- [PROBLEM]: Transcribe everything in the data word for word. Pictures are left out.

- [DATASET RECORDS]:
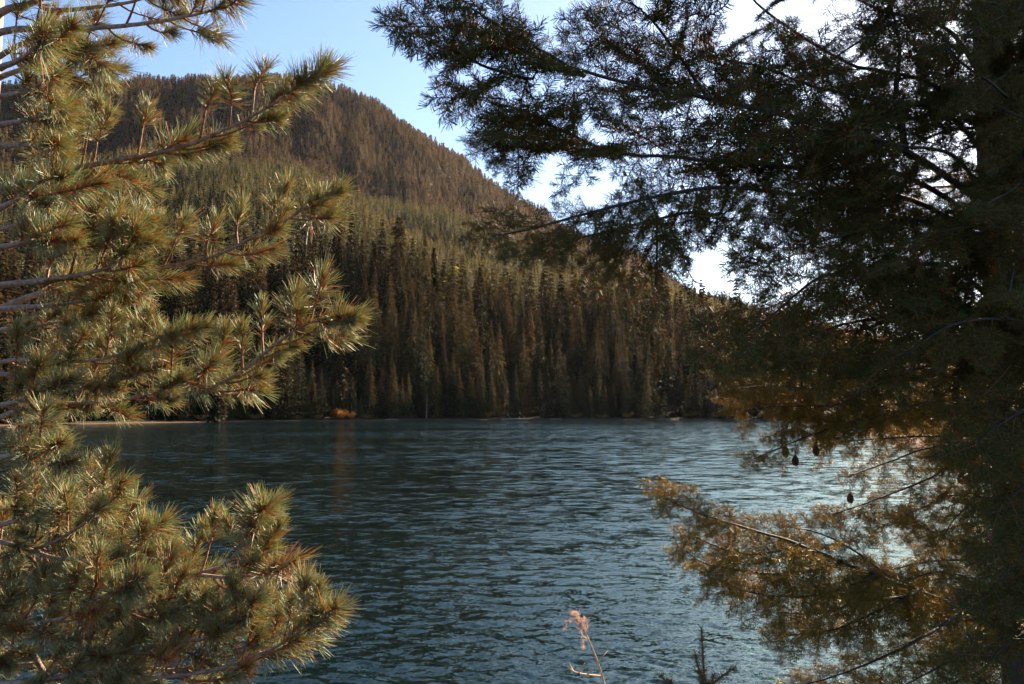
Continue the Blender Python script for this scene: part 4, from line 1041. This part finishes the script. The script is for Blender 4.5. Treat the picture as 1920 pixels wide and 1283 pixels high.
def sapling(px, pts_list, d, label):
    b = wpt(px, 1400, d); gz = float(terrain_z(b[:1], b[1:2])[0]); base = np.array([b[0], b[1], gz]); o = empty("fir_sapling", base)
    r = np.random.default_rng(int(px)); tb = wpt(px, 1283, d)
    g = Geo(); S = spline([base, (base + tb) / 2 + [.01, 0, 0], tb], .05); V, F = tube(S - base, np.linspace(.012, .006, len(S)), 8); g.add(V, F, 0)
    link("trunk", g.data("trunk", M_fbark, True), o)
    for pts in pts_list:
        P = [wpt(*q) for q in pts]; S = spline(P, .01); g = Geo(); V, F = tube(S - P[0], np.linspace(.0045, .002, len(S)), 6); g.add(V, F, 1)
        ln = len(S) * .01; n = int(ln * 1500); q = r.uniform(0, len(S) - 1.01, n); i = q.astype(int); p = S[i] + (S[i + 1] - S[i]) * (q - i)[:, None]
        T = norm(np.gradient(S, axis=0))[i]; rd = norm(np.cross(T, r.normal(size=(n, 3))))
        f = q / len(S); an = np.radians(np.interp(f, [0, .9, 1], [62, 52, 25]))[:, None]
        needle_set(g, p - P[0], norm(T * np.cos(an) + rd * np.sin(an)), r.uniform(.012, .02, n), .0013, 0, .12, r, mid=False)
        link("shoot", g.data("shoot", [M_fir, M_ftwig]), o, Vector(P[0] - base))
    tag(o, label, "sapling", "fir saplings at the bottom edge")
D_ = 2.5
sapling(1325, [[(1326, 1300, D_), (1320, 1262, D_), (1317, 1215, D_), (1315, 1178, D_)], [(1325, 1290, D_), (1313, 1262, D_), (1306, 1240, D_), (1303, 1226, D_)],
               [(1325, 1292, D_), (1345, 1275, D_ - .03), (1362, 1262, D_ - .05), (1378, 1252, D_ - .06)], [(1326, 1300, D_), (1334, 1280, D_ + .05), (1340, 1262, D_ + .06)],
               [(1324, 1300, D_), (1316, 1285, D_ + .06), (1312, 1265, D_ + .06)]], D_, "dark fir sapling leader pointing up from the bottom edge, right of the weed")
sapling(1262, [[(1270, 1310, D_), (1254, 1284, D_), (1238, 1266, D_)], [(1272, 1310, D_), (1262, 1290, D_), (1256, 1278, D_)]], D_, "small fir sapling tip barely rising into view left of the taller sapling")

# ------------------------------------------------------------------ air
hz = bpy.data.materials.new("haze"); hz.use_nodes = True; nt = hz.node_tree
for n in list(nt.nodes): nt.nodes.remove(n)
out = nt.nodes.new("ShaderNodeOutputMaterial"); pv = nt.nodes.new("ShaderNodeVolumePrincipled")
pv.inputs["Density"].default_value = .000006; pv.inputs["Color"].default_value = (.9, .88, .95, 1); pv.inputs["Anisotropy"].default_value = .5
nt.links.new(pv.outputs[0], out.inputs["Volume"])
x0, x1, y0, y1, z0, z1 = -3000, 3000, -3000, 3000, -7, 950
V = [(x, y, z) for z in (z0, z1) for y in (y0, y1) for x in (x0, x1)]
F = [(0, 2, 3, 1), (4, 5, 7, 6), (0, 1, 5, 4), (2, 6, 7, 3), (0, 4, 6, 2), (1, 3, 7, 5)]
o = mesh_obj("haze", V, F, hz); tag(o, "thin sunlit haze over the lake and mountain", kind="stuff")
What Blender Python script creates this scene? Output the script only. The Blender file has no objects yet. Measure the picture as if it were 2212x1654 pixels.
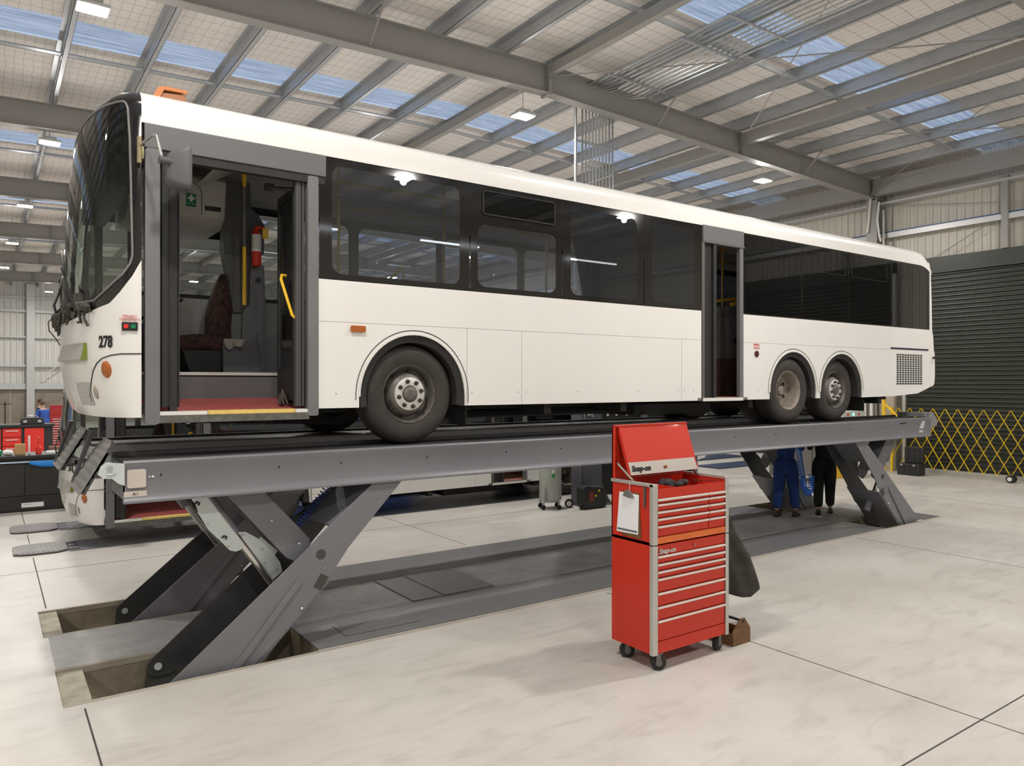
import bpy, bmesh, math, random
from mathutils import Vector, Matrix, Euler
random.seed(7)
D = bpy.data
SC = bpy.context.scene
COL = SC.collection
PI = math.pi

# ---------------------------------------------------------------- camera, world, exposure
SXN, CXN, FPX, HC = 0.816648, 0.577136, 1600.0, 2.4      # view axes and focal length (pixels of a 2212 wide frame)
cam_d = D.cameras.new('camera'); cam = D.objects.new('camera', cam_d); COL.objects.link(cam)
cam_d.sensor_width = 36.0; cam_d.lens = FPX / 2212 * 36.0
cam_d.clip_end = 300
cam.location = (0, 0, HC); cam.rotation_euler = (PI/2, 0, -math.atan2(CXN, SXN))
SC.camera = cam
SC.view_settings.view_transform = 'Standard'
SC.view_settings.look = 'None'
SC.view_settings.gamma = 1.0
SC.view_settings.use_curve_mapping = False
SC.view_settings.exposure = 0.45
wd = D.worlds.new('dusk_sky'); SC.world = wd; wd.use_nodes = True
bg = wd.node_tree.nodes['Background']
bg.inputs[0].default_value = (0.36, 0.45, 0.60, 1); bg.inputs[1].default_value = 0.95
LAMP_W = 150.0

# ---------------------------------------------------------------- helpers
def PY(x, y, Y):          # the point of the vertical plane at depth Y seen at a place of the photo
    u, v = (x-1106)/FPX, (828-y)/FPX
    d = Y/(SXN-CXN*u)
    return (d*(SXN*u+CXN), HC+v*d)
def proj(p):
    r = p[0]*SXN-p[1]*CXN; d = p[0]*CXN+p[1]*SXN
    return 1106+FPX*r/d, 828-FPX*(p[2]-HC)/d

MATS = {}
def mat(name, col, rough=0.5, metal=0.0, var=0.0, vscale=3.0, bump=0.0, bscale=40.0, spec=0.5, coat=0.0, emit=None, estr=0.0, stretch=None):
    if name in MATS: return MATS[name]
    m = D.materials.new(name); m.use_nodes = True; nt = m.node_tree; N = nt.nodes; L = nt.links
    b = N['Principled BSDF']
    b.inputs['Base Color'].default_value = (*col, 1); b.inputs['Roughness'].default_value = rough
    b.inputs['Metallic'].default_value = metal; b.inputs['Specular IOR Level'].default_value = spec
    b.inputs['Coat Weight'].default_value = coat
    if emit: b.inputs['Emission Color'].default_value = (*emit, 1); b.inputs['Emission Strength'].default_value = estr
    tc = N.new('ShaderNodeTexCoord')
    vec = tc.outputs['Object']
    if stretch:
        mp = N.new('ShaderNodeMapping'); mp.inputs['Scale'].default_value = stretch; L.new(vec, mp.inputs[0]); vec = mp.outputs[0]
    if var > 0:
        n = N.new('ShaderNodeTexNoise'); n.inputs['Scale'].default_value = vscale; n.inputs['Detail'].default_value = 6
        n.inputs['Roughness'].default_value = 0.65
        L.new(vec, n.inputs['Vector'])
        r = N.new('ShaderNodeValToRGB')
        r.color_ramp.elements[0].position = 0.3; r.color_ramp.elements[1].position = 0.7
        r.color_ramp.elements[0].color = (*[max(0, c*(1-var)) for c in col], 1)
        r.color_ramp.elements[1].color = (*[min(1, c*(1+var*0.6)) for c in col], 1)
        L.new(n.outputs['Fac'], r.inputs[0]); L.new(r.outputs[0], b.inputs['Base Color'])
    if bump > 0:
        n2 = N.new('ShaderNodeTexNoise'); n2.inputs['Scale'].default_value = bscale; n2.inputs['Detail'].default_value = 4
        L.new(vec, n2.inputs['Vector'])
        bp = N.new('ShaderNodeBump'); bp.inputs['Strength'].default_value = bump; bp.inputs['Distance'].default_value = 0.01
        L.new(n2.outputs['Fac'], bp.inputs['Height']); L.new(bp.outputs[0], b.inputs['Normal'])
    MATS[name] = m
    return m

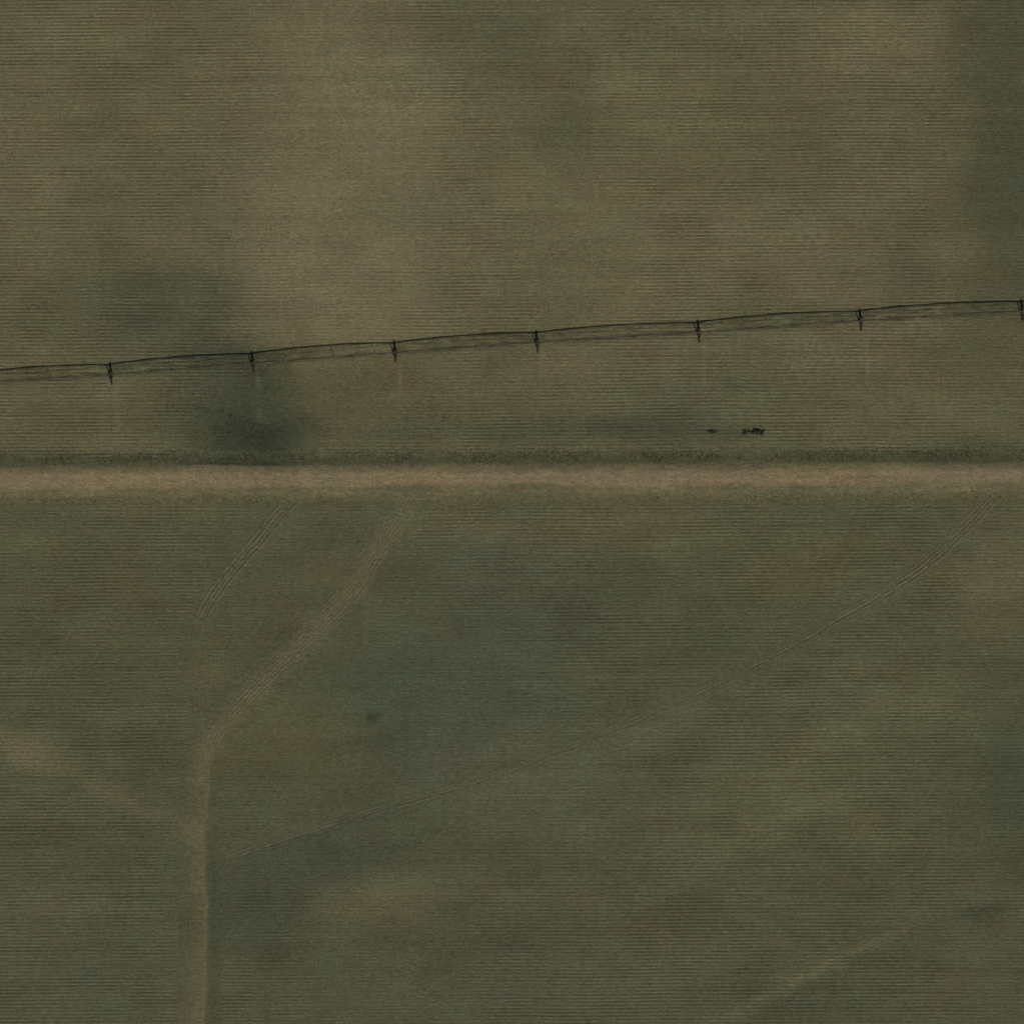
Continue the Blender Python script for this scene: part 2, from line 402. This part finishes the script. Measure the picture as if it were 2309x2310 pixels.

- [WRITTEN SOLUTION]:
Continue the Blender Python script for this scene: part 4, from line 1041. This part finishes the script. The script is for Blender 4.5. Treat the picture as 1920 pixels wide and 1283 pixels high.
def sapling(px, pts_list, d, label):
    b = wpt(px, 1400, d); gz = float(terrain_z(b[:1], b[1:2])[0]); base = np.array([b[0], b[1], gz]); o = empty("fir_sapling", base)
    r = np.random.default_rng(int(px)); tb = wpt(px, 1283, d)
    g = Geo(); S = spline([base, (base + tb) / 2 + [.01, 0, 0], tb], .05); V, F = tube(S - base, np.linspace(.012, .006, len(S)), 8); g.add(V, F, 0)
    link("trunk", g.data("trunk", M_fbark, True), o)
    for pts in pts_list:
        P = [wpt(*q) for q in pts]; S = spline(P, .01); g = Geo(); V, F = tube(S - P[0], np.linspace(.0045, .002, len(S)), 6); g.add(V, F, 1)
        ln = len(S) * .01; n = int(ln * 1500); q = r.uniform(0, len(S) - 1.01, n); i = q.astype(int); p = S[i] + (S[i + 1] - S[i]) * (q - i)[:, None]
        T = norm(np.gradient(S, axis=0))[i]; rd = norm(np.cross(T, r.normal(size=(n, 3))))
        f = q / len(S); an = np.radians(np.interp(f, [0, .9, 1], [62, 52, 25]))[:, None]
        needle_set(g, p - P[0], norm(T * np.cos(an) + rd * np.sin(an)), r.uniform(.012, .02, n), .0013, 0, .12, r, mid=False)
        link("shoot", g.data("shoot", [M_fir, M_ftwig]), o, Vector(P[0] - base))
    tag(o, label, "sapling", "fir saplings at the bottom edge")
D_ = 2.5
sapling(1325, [[(1326, 1300, D_), (1320, 1262, D_), (1317, 1215, D_), (1315, 1178, D_)], [(1325, 1290, D_), (1313, 1262, D_), (1306, 1240, D_), (1303, 1226, D_)],
               [(1325, 1292, D_), (1345, 1275, D_ - .03), (1362, 1262, D_ - .05), (1378, 1252, D_ - .06)], [(1326, 1300, D_), (1334, 1280, D_ + .05), (1340, 1262, D_ + .06)],
               [(1324, 1300, D_), (1316, 1285, D_ + .06), (1312, 1265, D_ + .06)]], D_, "dark fir sapling leader pointing up from the bottom edge, right of the weed")
sapling(1262, [[(1270, 1310, D_), (1254, 1284, D_), (1238, 1266, D_)], [(1272, 1310, D_), (1262, 1290, D_), (1256, 1278, D_)]], D_, "small fir sapling tip barely rising into view left of the taller sapling")

# ------------------------------------------------------------------ air
hz = bpy.data.materials.new("haze"); hz.use_nodes = True; nt = hz.node_tree
for n in list(nt.nodes): nt.nodes.remove(n)
out = nt.nodes.new("ShaderNodeOutputMaterial"); pv = nt.nodes.new("ShaderNodeVolumePrincipled")
pv.inputs["Density"].default_value = .000006; pv.inputs["Color"].default_value = (.9, .88, .95, 1); pv.inputs["Anisotropy"].default_value = .5
nt.links.new(pv.outputs[0], out.inputs["Volume"])
x0, x1, y0, y1, z0, z1 = -3000, 3000, -3000, 3000, -7, 950
V = [(x, y, z) for z in (z0, z1) for y in (y0, y1) for x in (x0, x1)]
F = [(0, 2, 3, 1), (4, 5, 7, 6), (0, 1, 5, 4), (2, 6, 7, 3), (0, 4, 6, 2), (1, 3, 7, 5)]
o = mesh_obj("haze", V, F, hz); tag(o, "thin sunlit haze over the lake and mountain", kind="stuff")
What Blender Python script creates this scene? Output the script only. The Blender file has no objects yet. Measure the picture as if it were 2212x1654 pixels.
import bpy, bmesh, math, random
from mathutils import Vector, Matrix, Euler
random.seed(7)
D = bpy.data
SC = bpy.context.scene
COL = SC.collection
PI = math.pi

# ---------------------------------------------------------------- camera, world, exposure
SXN, CXN, FPX, HC = 0.816648, 0.577136, 1600.0, 2.4      # view axes and focal length (pixels of a 2212 wide frame)
cam_d = D.cameras.new('camera'); cam = D.objects.new('camera', cam_d); COL.objects.link(cam)
cam_d.sensor_width = 36.0; cam_d.lens = FPX / 2212 * 36.0
cam_d.clip_end = 300
cam.location = (0, 0, HC); cam.rotation_euler = (PI/2, 0, -math.atan2(CXN, SXN))
SC.camera = cam
SC.view_settings.view_transform = 'Standard'
SC.view_settings.look = 'None'
SC.view_settings.gamma = 1.0
SC.view_settings.use_curve_mapping = False
SC.view_settings.exposure = 0.45
wd = D.worlds.new('dusk_sky'); SC.world = wd; wd.use_nodes = True
bg = wd.node_tree.nodes['Background']
bg.inputs[0].default_value = (0.36, 0.45, 0.60, 1); bg.inputs[1].default_value = 0.95
LAMP_W = 150.0

# ---------------------------------------------------------------- helpers
def PY(x, y, Y):          # the point of the vertical plane at depth Y seen at a place of the photo
    u, v = (x-1106)/FPX, (828-y)/FPX
    d = Y/(SXN-CXN*u)
    return (d*(SXN*u+CXN), HC+v*d)
def proj(p):
    r = p[0]*SXN-p[1]*CXN; d = p[0]*CXN+p[1]*SXN
    return 1106+FPX*r/d, 828-FPX*(p[2]-HC)/d

MATS = {}
def mat(name, col, rough=0.5, metal=0.0, var=0.0, vscale=3.0, bump=0.0, bscale=40.0, spec=0.5, coat=0.0, emit=None, estr=0.0, stretch=None):
    if name in MATS: return MATS[name]
    m = D.materials.new(name); m.use_nodes = True; nt = m.node_tree; N = nt.nodes; L = nt.links
    b = N['Principled BSDF']
    b.inputs['Base Color'].default_value = (*col, 1); b.inputs['Roughness'].default_value = rough
    b.inputs['Metallic'].default_value = metal; b.inputs['Specular IOR Level'].default_value = spec
    b.inputs['Coat Weight'].default_value = coat
    if emit: b.inputs['Emission Color'].default_value = (*emit, 1); b.inputs['Emission Strength'].default_value = estr
    tc = N.new('ShaderNodeTexCoord')
    vec = tc.outputs['Object']
    if stretch:
        mp = N.new('ShaderNodeMapping'); mp.inputs['Scale'].default_value = stretch; L.new(vec, mp.inputs[0]); vec = mp.outputs[0]
    if var > 0:
        n = N.new('ShaderNodeTexNoise'); n.inputs['Scale'].default_value = vscale; n.inputs['Detail'].default_value = 6
        n.inputs['Roughness'].default_value = 0.65
        L.new(vec, n.inputs['Vector'])
        r = N.new('ShaderNodeValToRGB')
        r.color_ramp.elements[0].position = 0.3; r.color_ramp.elements[1].position = 0.7
        r.color_ramp.elements[0].color = (*[max(0, c*(1-var)) for c in col], 1)
        r.color_ramp.elements[1].color = (*[min(1, c*(1+var*0.6)) for c in col], 1)
        L.new(n.outputs['Fac'], r.inputs[0]); L.new(r.outputs[0], b.inputs['Base Color'])
    if bump > 0:
        n2 = N.new('ShaderNodeTexNoise'); n2.inputs['Scale'].default_value = bscale; n2.inputs['Detail'].default_value = 4
        L.new(vec, n2.inputs['Vector'])
        bp = N.new('ShaderNodeBump'); bp.inputs['Strength'].default_value = bump; bp.inputs['Distance'].default_value = 0.01
        L.new(n2.outputs['Fac'], bp.inputs['Height']); L.new(bp.outputs[0], b.inputs['Normal'])
    MATS[name] = m
    return m

Continue the Blender Python script for this scene: part 2, from line 402. This part finishes the script. Measure the picture as if it were 2309x2310 pixels.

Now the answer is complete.